An energy company received federal approval Thursday to open one of Utah's biggest natural gas fields by agreeing to use new technology to drill under wild areas, instead of on top of them.

The Bureau of Land Management's approval of Bill Barrett Corp.'s multi-billion-dollar project reflects a deal the drilling company made with environmental groups to pull back from wild areas and limit well pads off the high rim of the Green River's Desolation Canyon.

That canyon, a National Historic Landmark inside one of the Lower 48's largest roadless areas, has seen little change since explorer John Wesley Powell remarked on "a region of wildest desolation" while boating the river in 1896. The area is populated by elk, deer and bighorn sheep, and bear maulings of river runners are not uncommon.

Along the river's western ramparts, Bill Barrett plans to use 120 well pads instead of the 538 it originally proposed, and it will drill directionally instead of straight down to get at the gas pockets deep beneath wild lands. It promised to hide wells into folds of the landscape and limit development activity during summer so rafters on the Green River can't spy the company's trucks or rigs from thousands of feet below.

"We think it's one of the most environmentally progressive natural gas projects," said Duane Zavadil, a vice president for Bill Barrett Corp.

Shares of the Denver-based company climbed $1.62, or 5.1 percent, to $33.73 in midday trading.

Interior Secretary Ken Salazar hailed the company's compromise and called the agreement historic.

"It clearly provides for the orderly and balanced development of our nation's energy supply while, at the same time, serving as an outstanding example of the fresh look of how we can better manage our energy resources," Salazar said in a written statement.

In one case, Bill Barrett dropped plans to develop wells around Jack Canyon, a tributary to the Green River, where the steep, rugged terrain is dotted with dense pinion and juniper trees and visited by a herd of wild horses. Jack Canyon is a candidate for wilderness protection, but because it has a well head that was drilled years ago, it was considered fair game for more development.

Now, Jack Canyon will be left untouched.

Utah BLM director Juan Palma called the settlement "a big deal" that came after years of environmental review and negotiation. The agency issued a final environmental study Thursday along with a decision to approve the project.

"This is a wonderful example of finding balance," Palma told The Associated Press on Thursday. "It's the kind of collaboration we need. It is not the environment against the economy.
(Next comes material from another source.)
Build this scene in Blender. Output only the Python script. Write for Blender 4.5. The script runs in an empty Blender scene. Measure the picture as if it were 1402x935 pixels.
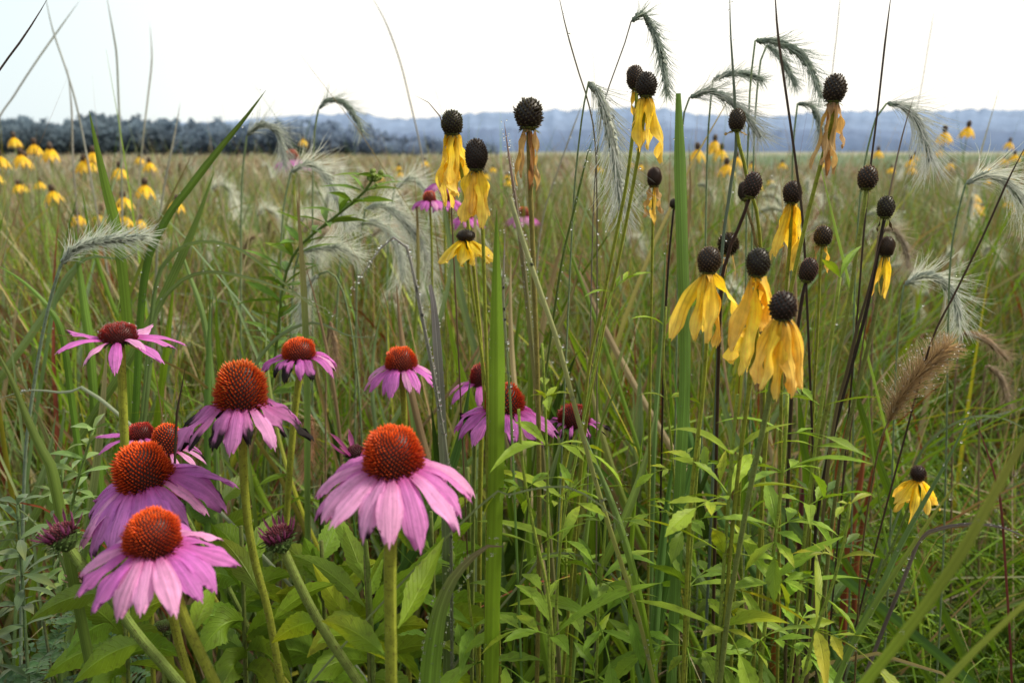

It's the environment and economy working together."

The Southern Utah Wilderness Alliance agreed not to challenge the agency's approval in federal court after the company stepped back from lands the group is proposing for wilderness designation by Congress.

Steve Bloch, a staff lawyer for the wilderness group, said the lands were as dramatic as Arizona's Grand Canyon.

"It's a remarkable, awe-inspiring landscape," Bloch said. "The compromise was hard fought, but we're pleased we found a partner in Bill Barrett Corp. to protect this special place."